The two may be the only certainties in life, but the ongoing community conversation about tax reform has spurred some commentators to combine death and taxes. On offer is a solution to the nation’s revenue problem by imposing a “death tax” on certain asset holdings. Could your super savings be taxed after you’re gone?

Tim Costello is the chair of Community Council for Australia (CCA), a member-based organisation that works to support charities and other not-for-profit bodies. Costello and others have floated the idea of establishing an estate or inheritance duty, which he says would be more equitable than changes to the GST as it would only affect a smaller number of taxpayers. Proposals for an estate duty emphasise that it would only be intended for the very rich.

CCA chief executive David Crosbie quotes ATO data that suggests that around 25,000 Australian families hold assets above $10 million. He says that if just 4% of those families paid 35% in estate duties, it will equate to approximately $5 billion (see below for more on the different death tax rates).

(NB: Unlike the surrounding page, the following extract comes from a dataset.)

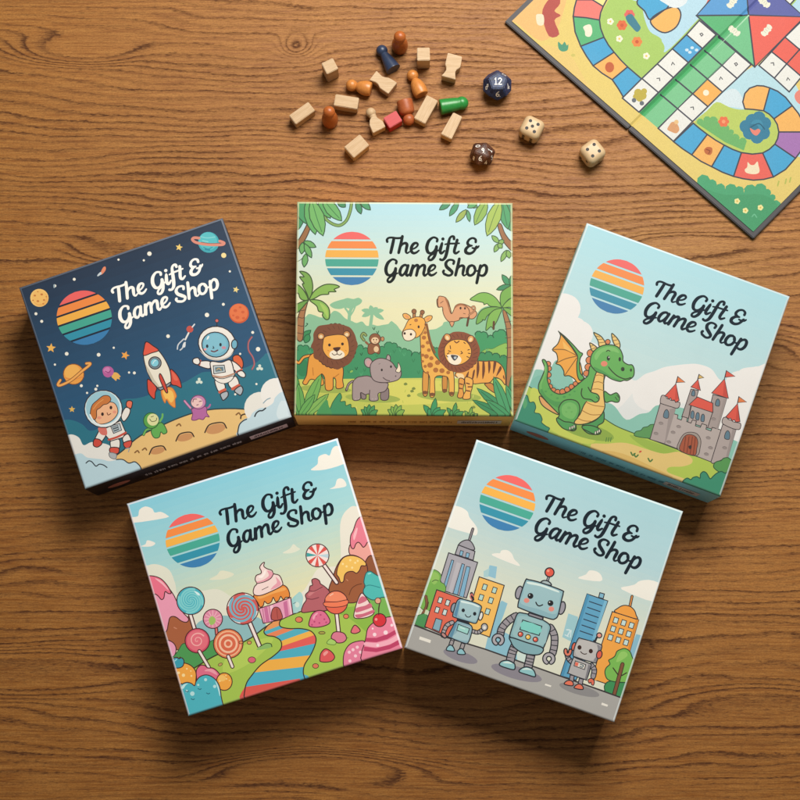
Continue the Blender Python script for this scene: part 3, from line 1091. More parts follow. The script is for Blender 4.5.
def art_dragon(a):
    F, S, P, L, E = a.fr, a.S, a.P, a.L, a.E
    a.bands(-.02, .5, '#a9dce8', '#c3e2e4', 12)
    a.bands(.5, 1.02, '#c3e2e4', '#dcebe4', 6)
    # clouds
    F(500, 210, 300)
    S('#f0efec', '150,230 168,220 190,226 203,250 203,280 222,292 236,318 232,345 255,355 275,370 330,420 360,455 390,438 415,430 440,420 470,415 500,412 530,412 565,425 590,455 625,445 645,425 690,418 800,400 800,760 40,700 60,480', n=5)
    S('#e4e9e8', '330,520 380,470 430,500 470,480 500,560 400,640 250,600')
    for x, y, r in ((520, 468, 56), (468, 478, 44), (404, 488, 48), (690, 478, 60), (640, 470, 40), (176, 262, 40), (214, 330, 36)):
        E('#f0efec', x, y, r)
    # distant hills
    S('#8cc7b6', '40,520 85,435 108,425 130,430 150,400 170,415 190,440 210,480 230,470 260,520 290,515 310,525 340,560 375,545 400,540 430,520 520,540 640,620 700,560 760,700 600,740 40,640')
    S('#7fbfae', '80,470 110,440 150,470 200,520 240,560 100,560')
    # meadow
    a.oc, a.ow = '#3c5a30', 4
    S('#b3cb55', '20,560 60,470 90,478 160,515 250,540 310,575 350,592 400,610 480,640 560,668 640,690 660,800 300,800 20,640', o=1, w=3)
    S('#c8d45e', '85,475 130,500 200,560 260,600 240,625 160,600 90,545')
    E('#8fae48', 235, 590, 75, 20, 15)
    S('#9dbb4c', '350,600 420,622 470,640 500,665 440,655 380,628')
    S('#e6c97c', '245,630 290,624 340,622 400,640 440,650 480,645 512,660 514,675 490,684 455,686 452,700 500,720 470,735 330,690', n=4)
    S('#dcb866', '270,645 330,650 420,690 470,715 440,720 330,685')
    for x, y in ((358, 652), (366, 656), (404, 668)):
        L('#4f7a3a', 4, [(x - 5, y - 5), (x, y + 3), (x + 6, y - 2)])
    E('#d0563f', 378, 645, 4, 2.5, -30)
    for x in (286, 292, 298):
        L('#5d8a3c', 3, [(x, 618), (x + 2, 608)], sm=0)
    # castle
    F(640, 360, 120)
    S('#5c9a5a', '-20,480 15,470 30,452 60,445 80,432 110,440 110,520 -20,510', o='#2f5a38', w=6)
    a.oc, a.ow = '#3a3034', 6
    P('#a89c98', '345,195 395,205 380,260 345,300 330,390 285,380', o=1)
    P('#a89c98', '490,232 582,256 520,470 440,450', o=1)
    P('#b5a9a4', '350,300 490,345 455,455 325,415', o=1)
    P('#b1a5a1', '150,265 250,300 205,470 172,560 75,530', o=1)
    P('#b8ada8', '232,360 260,368 256,392 282,402 290,378 322,388 318,412 346,422 356,400 382,408 375,440 408,450 418,425 450,436 445,462 478,474 486,450 548,468 482,680 172,560', o=1)
    P('#b1a5a1', '555,430 645,455 585,665 560,660 490,690 478,680', o=1)
    P('#9c918e', '205,330 248,318 178,560 172,560')
    P('#9c918e', '622,450 645,455 590,655 578,640')
    P('#9f9490', '560,262 582,256 522,466 512,462')
    S('#b5a9a4', '148,245 160,236 180,242 185,258 205,262 212,270 240,272 250,282 272,284 270,310 255,324 230,318 160,296 142,284', o=1, n=2)
    S('#b5a9a4', '560,385 580,384 592,398 612,402 622,412 650,418 672,424 672,450 660,465 620,458 560,430 550,410', o=1, n=2)
    for q in ('246,160 268,272 245,285 235,268 220,272 212,255 195,262 190,248 172,242', '392,132 408,205 345,182', '566,128 592,258 482,222', '388,248 490,290 490,352 332,300', '652,292 668,412 640,415 632,400 615,405 608,390 592,392 575,380'):
        P('#df5847', q, o=1)
    for q in ('246,160 262,262 240,268', '392,132 404,196 385,190', '566,128 586,250 555,240', '652,292 664,405 640,402'):
        P('#c94a3c', q)
    a.ow = 5
    for q, c in (('258,112 306,150 250,152', '#e5824a'), ('398,98 430,120 392,128', '#d8b56a'), ('578,74 634,112 570,118', '#dc5a48'), ('660,246 710,282 652,286', '#e5824a')):
        P(c, q, o=1)
    for q in ('258,112 244,164', '398,98 388,136', '578,74 564,134', '660,246 650,296'):
        L(a.oc, 6, q, sm=0)
    for cx, cy, r in ((181, 360, 1.1), (360, 222, .75), (520, 285, .9), (584, 500, 1.1)):
        S('#5f7f90', [(cx - 15 * r, cy + 20 * r), (cx - 10 * r, cy - 12 * r), (cx + 4 * r, cy - 26 * r), (cx + 16 * r, cy - 8 * r), (cx + 12 * r, cy + 26 * r)], o=1)
    for i in range(3):
        x, y = 355 + i * 34, 362 + i * 11
        S('#5f7f90', [(x - 12, y + 22), (x - 8, y - 12), (x + 3, y - 22), (x + 12, y - 8), (x + 8, y + 28)], o=1)
    for x, y in ((148, 424), (115, 492), (265, 446), (228, 484), (200, 548), (460, 520), (475, 586), (448, 628), (568, 586), (495, 395)):
        S('#968b88', [(x - 16, y - 6), (x, y - 12), (x + 16, y - 2), (x + 12, y + 10), (x - 10, y + 8)], n=2)
        L('#7d7270', 3, [(x - 14, y - 4), (x, y - 10), (x + 14, y - 2)])
    S('#a3988f', '262,600 270,540 300,495 340,482 385,492 410,530 408,580 382,640', o=1)
    S('#a9573a', '275,604 285,545 310,505 345,498 380,515 392,550 385,590 370,636', o=1)
    for x in (300, 322, 344, 364):
        L('#70341f', 5, [(x + 12, 512), (x - 2, 612 + (x - 300) * .3)], sm=0)
    S('#3a2c2a', '330,575 350,570 348,592 335,592')
    # bushes
    S('#569a54', '500,690 520,675 545,670 560,655 590,650 620,665 700,640 680,800 560,760 500,720', o='#2f5a38', w=7)
    F(695, 465, 40)
    S('#3a9272', '-420,420 -300,380 -200,300 -130,260 -60,290 -20,250 60,230 120,260 130,180 185,130 250,160 320,270 380,220 450,160 540,125 620,160 720,140 760,700 400,800 -200,640 -500,520', o='#1d5a45', w=24)
    F(505, 370, 120)
    S('#379072', '40,400 75,330 110,210 125,180 150,170 165,215 195,215 208,250 200,285 235,295 252,330 248,352 275,375 300,400 200,460', o='#1d5a45', w=7)
    S('#57a870', '120,215 140,190 150,230 130,260')
    # dragon
    F(530, 320, 110)
    a.oc, a.ow = '#2d3a24', 9
    # far leg, far arm
    S('#4a9a56', '400,760 480,730 540,660 545,740 500,775 520,830 440,830 390,790', o=1)
    S('#5aa655', '548,520 590,545 620,535 640,532 660,560 655,595 630,600 600,592 555,598', o=1)
    L('#2d3a24', 5, '640,548 655,565')
    L('#2d3a24', 5, '628,562 645,585')
    # wing
    S('#f0a944', '215,85 225,110 205,170 165,212 195,240 205,290 192,315 225,330 250,370 255,405 290,405 330,430 355,460 390,420 350,260', o=1, n=3)
    for q in ('340,255 260,215 168,212', '345,262 265,280 195,312', '345,275 300,340 258,402'):
        L('#8a6128', 7, q)
    P('#f6c062', '240,150 330,245 250,205')
    S('#5fae57', '212,82 260,120 320,180 365,230 388,245 370,280 365,340 375,390 400,420 370,440 350,400 345,320 350,260 300,180 250,120', o=1)
    # back scallops
    for x, y, r in ((446, 240, 26), (438, 292, 26), (430, 342, 25), (416, 388, 22), (134, 318, 20), (140, 352, 20), (138, 398, 20), (134, 446, 20), (148, 486, 21), (174, 514, 21), (206, 526, 21), (242, 522, 21), (276, 506, 20), (308, 486, 19), (336, 464, 17), (572, 158, 18)):
        E('#dd8452', x, y, r, o=1, w=7)
    # body and tail
    S('#e3a868', '70,560 85,610 130,650 210,690 205,650 140,610 90,560', o=1)
    S('#62ae58', '90,292 110,288 128,320 135,360 128,420 140,470 165,515 220,540 280,525 340,480 400,430 430,400 450,330 560,360 545,440 545,540 550,640 500,720 420,755 330,740 240,700 210,680 140,610 95,560 68,520 65,470 90,410 110,350', o=1)
    S('#7dc06a', '110,310 120,340 112,400 85,470 90,520 80,500 80,460 105,400')
    S('#4f9c52', '80,530 130,590 210,640 240,600 180,590 120,550 90,500')
    for x, y, r in ((118, 520, 10), (160, 545, 8), (205, 570, 10), (255, 560, 12), (295, 545, 9), (330, 520, 9), (140, 500, 7)):
        E('#4f9c52', x, y, r, r * .7)
    # belly
    S('#efc672', '490,380 520,370 545,400 542,470 545,560 552,640 510,710 430,752 360,762 325,745 370,690 400,620 440,560 460,480', o=1)
    for q in ('480,408 510,400 545,412', '468,455 505,450 542,462', '455,505 500,502 543,515', '415,598 470,622 545,632', '388,660 450,690 520,690', '350,715 400,735 450,738'):
        L('#a87a38', 6, q)
    # near arm
    S('#62ae58', '400,490 430,490 450,525 500,540 515,570 500,590 470,600 420,590 385,560 380,520', o=0)
    L('#2d3a24', 8, '385,500 380,540 400,572 450,580 480,600 505,590 512,565 495,540 452,525 430,490')
    L('#2d3a24', 5, '490,560 505,575')
    # near leg
    S('#5caa58', '215,640 250,590 310,580 355,600 370,650 355,710 330,745 345,790 320,810 270,790 205,735 220,690', o=1)
    S('#78bd68', '240,630 290,600 340,620 350,670 320,720 270,710 240,680')
    for x, y, r in ((290, 640, 14), (310, 670, 9), (270, 670, 8)):
        E('#6bb25f', x, y, r, r * .7)
    F(505, 370, 120)
    a.ow = 8
    S('#4f9f58', '355,320 400,345 440,350 478,365 478,392 455,402 420,402 385,385 352,345', o=1)
    S('#4f9f58', '525,375 560,370 610,380 648,405 640,425 605,430 560,410 525,392', o=1)
    for x, y in ((440, 388), (455, 382), (468, 376), (612, 418), (626, 412), (638, 405)):
        S('#e6e2d0', [(x - 5, y + 12), (x - 5, y - 4), (x, y - 8), (x + 5, y - 3), (x + 3, y + 12)], o=1, w=4)
    # head
    F(530, 320, 110)
    a.ow = 9
    S('#ecc878', '468,92 490,98 525,120 555,165 552,190 510,190 500,150', o=1)
    S('#ecc878', '600,98 620,110 650,145 662,180 655,205 625,185 605,140', o=1)
    S('#ecc878', '440,165 470,180 495,205 470,225 455,220 445,195', o=1)
    for q in ('485,115 515,122', '500,140 540,138', '508,165 552,160', '605,125 628,118', '612,150 648,142', '625,178 660,170', '448,190 466,182', '456,210 484,200'):
        L('#8a6a38', 5, q, sm=0)
    S('#66b25a', '450,330 445,290 460,240 500,200 560,180 620,185 660,210 682,260 685,300 720,325 750,328 765,360 760,410 720,440 690,440 660,448 600,430 545,395 490,375', o=1, n=5)
    S('#7fc26c', '475,260 510,215 570,195 630,205 655,240 600,225 530,235 490,290')
    L('#2d3a24', 8, '582,348 610,380 650,412 700,430 740,420')
    L('#2d3a24', 6, '582,348 578,340')
    S('#4f9c52', '470,340 540,372 600,412 670,440 640,440 560,400 490,372')
    E('#1f2a20', 577, 278, 12, 18)
    E('#1f2a20', 660, 286, 9, 16)
    E('#e9f0e0', 581, 271, 4, 5)
    L('#2d3a24', 7, '562,228 574,220 588,226')
    E('#e58a70', 546, 318, 24, 20)
    E('#2f4a2c', 682, 358, 14, 16)
    E('#1f2a20', 684, 360, 8, 9)
    E('#2f4a2c', 742, 365, 8, 12)
def swirl(a, c1, c2, cx, cy, r, turns=1.6, arms=2, w=.16, o=None, ow=9):
    a.E(c1, cx, cy, r, n=30, o=o or 0, w=ow)
    for k in range(arms):
        n = 26
        p = []
        for i in range(n + 1):
            t = i / n
            g = 2 * math.pi * (turns * t + k / arms)
            p.append((cx + r * .88 * t * math.cos(g), cy + r * .88 * t * math.sin(g)))
        a.L(c2, [r * w * (0.45 + .75 * i / n) for i in range(n + 1)], p, n=2)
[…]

“It is estimated that within the next 50 years there will be nine million Australians aged 65 or older,” Costello says. “There will be more wealth to hand down and fewer of us paying income tax.  This is a tax that makes total sense in a country getting older and richer.”

Not a new idea The call to impose a death tax or inheritance duty is not out of the blue. An earlier report to Treasury, “Australia’s Future Tax System” (also known as the Henry review after its chair Ken Henry), suggested that an estate duty would be efficient and equitable, especially as it is levied only on large bequests.

The report also made the point that in many cases the accumulation of savings is done for a person’s own financial security. While longer lifespans see these savings consumed (and tax being paid), the unknown length of a person’s lifetime can result in substantial savings remaining after death.

Henry projected that bequests are likely to rise to around $85 billion, or 4% of GDP, by 2030. The Henry review showed some countries, such as Belgium, raise up to 1.4% of their total revenue from estate duties. In Australia’s case, that would translate to around $5.5 billion a year. This is a similar figure, arrived at in a different way, to that forecast by Community Council for Australia.

Rate variations According to the US tax policy research body The Tax Foundation, 19 OECD member nations levy an estate or inheritance tax, including Britain and the US, Japan, and many European countries (see its report here). The highest rate is Japan (55%), and lowest Italy (4%), with an OECD average of 15%.

Fifteen of the 34 OECD nations do not presently impose an estate duty, including Australia, New Zealand, Canada, Sweden and Norway (although the last two used to have an estate tax, but repealed these in 2005 and 2014).

For its part, The Tax Foundation is pushing to have the US’s inheritance tax repealed as well.

Use, and misuse, of retirement savings Treasurer Scott Morrison recently observed that the confidence of Australians in the super system could be undermined when it becomes clear that the wealthy are parking vast amounts in a tax-favoured environment for purposes other than funding retirement — that is, as “open ended savings vehicles” for estate planning.

An estate duty could even this playing field but also, as one commentator put it, can also be less painful because it is levied at a time when the one who accumulated the assets no longer needs them and the beneficiaries have not yet got used to owning them.

An estate tax could also allow the abolition of some small, inefficient taxes and replace that revenue with a duty imposed on a “life event” that will only increase as the nation’s population continues to grow — this event being the termination of the individuals that make up that population. And unlike taxing alcohol or gambling, it is also a “behaviour” that won’t change because it is taxed.